The historically ignorant, however, seem to have constructed a world view (perhaps from too much Rousseau) in which all evil results from western colonialism, that man is born innocent of ‘evil’ or ‘naturally good,’ and that theocracy must be combated on every front except when practiced by people other than ‘Christians.’ Economic disparities do exist, the world is not ‘fair’ and never has been. Slavery, violence, war, oppression, institutional sexism, child labor and abuse, are the historical norm and have been for an extremely long time. These practices are in no way unique to western society.
Pretending that Nick Cohen lacks conscience seems a remarkably stupid and uncharitable position. If anything, he suffers from the opposite. The rationale for the war in Iraq included ‘ending the suffering of the Iraqi people brought about by sanctions’ and other ‘make the world a better, safer place.’ I’ve no doubt, for example, that many Republican isolationists couldn’t care less about the plight of the Iraqi people. But they, like many on the left, allowed themselves to be pushed/panicked into supporting a really bad idea because (perhaps) they felt ‘some action must be taken’ and other reasons.

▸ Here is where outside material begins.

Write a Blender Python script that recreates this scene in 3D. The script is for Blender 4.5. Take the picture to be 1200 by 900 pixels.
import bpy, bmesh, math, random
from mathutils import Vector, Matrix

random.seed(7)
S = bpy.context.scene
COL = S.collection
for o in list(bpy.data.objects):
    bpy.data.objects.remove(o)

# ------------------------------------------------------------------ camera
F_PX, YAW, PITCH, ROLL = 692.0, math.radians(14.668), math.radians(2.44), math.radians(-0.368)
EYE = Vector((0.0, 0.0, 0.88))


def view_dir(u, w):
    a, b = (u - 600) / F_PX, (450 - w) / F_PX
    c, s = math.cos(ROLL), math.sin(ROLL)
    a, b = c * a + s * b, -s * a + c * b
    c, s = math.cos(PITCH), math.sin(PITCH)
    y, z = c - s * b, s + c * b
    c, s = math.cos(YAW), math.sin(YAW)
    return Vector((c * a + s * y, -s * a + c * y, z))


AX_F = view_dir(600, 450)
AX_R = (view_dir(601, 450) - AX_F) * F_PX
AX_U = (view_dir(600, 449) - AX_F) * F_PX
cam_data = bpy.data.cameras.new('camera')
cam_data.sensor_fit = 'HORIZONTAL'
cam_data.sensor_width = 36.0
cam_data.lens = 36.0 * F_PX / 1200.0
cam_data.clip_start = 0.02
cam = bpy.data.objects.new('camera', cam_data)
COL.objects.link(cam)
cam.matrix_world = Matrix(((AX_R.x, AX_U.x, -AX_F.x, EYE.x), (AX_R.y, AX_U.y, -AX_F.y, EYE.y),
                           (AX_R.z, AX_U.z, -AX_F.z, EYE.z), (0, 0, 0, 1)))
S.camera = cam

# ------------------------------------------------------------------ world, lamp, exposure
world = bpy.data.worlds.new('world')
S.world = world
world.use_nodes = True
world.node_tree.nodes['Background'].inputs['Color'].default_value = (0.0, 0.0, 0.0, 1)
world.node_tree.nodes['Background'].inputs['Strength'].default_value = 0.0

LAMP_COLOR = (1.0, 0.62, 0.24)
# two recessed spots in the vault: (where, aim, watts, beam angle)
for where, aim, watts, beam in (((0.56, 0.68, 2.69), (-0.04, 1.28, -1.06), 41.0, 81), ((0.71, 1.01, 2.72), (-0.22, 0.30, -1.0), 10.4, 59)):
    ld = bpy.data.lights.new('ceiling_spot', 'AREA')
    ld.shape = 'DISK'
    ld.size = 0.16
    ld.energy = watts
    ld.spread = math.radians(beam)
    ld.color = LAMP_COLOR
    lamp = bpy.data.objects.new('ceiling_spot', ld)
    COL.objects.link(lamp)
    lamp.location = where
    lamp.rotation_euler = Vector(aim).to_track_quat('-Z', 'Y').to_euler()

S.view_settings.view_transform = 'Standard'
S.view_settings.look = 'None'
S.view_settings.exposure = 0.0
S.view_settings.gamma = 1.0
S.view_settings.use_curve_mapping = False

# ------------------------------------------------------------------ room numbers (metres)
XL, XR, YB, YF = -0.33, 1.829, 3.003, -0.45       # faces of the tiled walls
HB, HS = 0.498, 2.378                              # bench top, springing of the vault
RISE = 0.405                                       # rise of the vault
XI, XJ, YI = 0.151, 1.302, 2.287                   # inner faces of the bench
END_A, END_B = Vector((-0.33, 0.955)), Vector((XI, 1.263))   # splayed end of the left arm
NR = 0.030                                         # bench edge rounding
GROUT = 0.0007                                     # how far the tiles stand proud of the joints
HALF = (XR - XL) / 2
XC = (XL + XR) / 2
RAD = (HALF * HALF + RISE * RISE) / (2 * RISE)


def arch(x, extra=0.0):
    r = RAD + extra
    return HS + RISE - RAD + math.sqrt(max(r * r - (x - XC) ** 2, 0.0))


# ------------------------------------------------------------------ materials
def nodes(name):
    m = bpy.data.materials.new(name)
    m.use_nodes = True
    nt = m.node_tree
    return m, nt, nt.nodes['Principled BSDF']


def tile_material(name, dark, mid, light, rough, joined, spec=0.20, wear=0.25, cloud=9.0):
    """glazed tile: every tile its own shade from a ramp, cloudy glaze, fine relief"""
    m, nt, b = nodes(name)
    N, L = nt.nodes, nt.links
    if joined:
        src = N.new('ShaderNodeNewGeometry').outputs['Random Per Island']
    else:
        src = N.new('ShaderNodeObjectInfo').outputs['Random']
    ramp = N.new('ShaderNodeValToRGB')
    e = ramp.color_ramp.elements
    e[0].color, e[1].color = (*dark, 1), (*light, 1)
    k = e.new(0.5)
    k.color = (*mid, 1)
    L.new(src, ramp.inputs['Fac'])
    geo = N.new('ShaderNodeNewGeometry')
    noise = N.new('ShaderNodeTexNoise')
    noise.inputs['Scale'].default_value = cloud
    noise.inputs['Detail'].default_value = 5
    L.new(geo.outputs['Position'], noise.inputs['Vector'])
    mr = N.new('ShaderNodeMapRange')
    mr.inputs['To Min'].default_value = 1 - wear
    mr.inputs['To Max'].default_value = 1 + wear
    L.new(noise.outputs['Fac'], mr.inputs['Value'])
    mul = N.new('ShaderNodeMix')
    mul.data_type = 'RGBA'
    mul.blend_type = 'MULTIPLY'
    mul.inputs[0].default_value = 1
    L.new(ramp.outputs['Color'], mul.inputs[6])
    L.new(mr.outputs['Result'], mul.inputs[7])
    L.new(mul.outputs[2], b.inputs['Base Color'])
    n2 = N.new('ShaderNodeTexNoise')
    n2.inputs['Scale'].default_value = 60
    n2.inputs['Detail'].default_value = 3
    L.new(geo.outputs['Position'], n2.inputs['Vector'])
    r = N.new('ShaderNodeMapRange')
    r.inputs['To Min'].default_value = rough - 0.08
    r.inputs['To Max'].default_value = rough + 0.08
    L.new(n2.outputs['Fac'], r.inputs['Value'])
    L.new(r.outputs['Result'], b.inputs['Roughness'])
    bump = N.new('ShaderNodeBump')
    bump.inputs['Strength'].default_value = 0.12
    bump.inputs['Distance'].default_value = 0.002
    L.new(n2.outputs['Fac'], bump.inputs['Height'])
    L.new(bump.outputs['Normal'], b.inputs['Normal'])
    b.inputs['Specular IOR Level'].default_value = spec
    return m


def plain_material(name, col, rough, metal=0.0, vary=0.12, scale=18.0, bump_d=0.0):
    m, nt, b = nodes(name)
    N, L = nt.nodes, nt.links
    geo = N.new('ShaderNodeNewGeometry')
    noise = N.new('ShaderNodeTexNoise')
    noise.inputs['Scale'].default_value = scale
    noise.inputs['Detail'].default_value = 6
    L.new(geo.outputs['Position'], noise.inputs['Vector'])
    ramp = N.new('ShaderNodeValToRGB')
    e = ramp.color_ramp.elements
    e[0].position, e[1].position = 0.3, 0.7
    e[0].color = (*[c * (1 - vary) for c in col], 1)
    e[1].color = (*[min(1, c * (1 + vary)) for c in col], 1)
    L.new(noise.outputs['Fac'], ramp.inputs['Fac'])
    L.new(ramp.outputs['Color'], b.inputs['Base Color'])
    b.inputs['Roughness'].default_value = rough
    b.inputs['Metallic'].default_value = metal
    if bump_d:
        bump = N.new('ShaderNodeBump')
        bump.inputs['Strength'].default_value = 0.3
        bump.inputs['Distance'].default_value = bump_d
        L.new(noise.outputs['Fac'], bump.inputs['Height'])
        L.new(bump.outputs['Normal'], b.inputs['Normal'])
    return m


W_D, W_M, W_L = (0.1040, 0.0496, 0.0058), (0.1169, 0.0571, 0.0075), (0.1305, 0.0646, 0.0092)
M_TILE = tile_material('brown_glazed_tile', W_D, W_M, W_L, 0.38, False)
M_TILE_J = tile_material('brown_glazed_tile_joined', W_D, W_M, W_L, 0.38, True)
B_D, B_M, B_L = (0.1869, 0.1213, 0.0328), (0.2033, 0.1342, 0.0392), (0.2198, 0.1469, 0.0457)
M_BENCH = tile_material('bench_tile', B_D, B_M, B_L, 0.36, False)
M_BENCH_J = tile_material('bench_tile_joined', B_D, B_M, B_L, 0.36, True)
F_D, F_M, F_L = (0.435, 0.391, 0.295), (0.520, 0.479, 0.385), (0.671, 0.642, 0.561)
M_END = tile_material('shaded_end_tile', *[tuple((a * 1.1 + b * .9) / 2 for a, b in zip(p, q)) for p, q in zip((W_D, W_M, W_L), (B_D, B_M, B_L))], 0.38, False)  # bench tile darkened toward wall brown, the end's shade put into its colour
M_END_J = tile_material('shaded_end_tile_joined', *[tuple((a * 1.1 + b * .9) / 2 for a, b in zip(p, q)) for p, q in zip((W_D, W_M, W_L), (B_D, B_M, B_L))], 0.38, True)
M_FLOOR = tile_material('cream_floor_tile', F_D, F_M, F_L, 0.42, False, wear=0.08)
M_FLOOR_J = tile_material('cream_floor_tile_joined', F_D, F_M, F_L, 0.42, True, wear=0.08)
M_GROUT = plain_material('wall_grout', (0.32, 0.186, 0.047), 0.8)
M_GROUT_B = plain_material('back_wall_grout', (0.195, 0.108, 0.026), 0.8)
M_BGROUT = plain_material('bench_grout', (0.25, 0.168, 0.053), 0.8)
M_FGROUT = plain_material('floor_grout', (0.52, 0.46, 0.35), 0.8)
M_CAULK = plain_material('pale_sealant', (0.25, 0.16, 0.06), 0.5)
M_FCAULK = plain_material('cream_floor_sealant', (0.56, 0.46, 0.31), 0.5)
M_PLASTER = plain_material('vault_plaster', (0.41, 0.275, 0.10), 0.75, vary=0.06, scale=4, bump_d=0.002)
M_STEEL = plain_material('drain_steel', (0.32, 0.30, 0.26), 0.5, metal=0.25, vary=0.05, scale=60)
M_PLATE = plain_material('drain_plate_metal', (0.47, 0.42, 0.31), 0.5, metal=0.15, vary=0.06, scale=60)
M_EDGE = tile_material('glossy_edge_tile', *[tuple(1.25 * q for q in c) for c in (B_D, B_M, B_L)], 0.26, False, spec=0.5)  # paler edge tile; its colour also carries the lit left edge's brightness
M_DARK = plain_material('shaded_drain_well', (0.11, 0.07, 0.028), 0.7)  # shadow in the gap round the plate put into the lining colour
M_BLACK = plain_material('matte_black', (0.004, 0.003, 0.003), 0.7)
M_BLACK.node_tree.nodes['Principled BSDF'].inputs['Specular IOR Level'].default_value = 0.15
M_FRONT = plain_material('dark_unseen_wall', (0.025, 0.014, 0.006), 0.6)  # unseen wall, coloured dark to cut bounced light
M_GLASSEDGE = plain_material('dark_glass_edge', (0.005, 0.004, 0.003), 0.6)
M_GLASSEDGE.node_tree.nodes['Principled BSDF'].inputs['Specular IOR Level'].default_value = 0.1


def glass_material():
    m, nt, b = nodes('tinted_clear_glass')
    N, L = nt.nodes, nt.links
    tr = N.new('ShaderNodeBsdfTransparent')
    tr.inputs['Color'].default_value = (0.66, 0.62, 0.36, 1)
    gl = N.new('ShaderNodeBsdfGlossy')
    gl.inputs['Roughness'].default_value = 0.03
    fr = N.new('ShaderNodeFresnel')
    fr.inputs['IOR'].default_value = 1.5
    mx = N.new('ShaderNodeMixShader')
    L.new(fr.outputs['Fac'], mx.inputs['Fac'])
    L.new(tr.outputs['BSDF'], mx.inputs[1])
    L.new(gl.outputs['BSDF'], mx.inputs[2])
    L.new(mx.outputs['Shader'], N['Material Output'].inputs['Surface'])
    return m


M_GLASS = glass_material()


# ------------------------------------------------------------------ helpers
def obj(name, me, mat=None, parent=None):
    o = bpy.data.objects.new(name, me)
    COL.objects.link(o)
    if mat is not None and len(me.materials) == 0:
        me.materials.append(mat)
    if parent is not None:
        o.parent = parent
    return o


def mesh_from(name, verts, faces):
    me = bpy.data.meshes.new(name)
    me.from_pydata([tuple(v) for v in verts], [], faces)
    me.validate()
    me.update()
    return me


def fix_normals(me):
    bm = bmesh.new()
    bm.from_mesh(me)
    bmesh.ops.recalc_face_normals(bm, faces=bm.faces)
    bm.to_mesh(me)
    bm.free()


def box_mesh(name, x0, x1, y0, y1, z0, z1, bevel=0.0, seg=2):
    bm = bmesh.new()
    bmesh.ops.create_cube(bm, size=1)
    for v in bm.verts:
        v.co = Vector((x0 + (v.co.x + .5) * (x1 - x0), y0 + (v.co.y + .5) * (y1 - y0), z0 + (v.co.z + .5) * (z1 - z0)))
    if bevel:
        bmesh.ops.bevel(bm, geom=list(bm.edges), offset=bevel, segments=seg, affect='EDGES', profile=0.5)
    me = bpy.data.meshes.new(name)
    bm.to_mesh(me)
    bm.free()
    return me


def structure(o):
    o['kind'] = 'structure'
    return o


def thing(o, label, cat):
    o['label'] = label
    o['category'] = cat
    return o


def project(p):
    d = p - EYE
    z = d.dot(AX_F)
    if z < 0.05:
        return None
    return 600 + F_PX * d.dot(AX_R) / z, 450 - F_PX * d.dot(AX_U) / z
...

The best reason to read Cohen, and I did, is to re-familiarize the ways in which sometimes sensible people convince themselves that doing really stupid things is the right approach. I
steven johnson 02.09.16 at 12:58 am
bexley@21 Thank you.
DanielH 02.09.16 at 9:50 am
I love curries, but polls show people prefer pizza. Curry advocates must add cheese and pepperoni to all their curries.
It is obvious that this approach will win over pizza lovers, so I will not offer any evidence to this effect.
I say the above, of course, entirely out of my deep commitment to and appreciation for curry.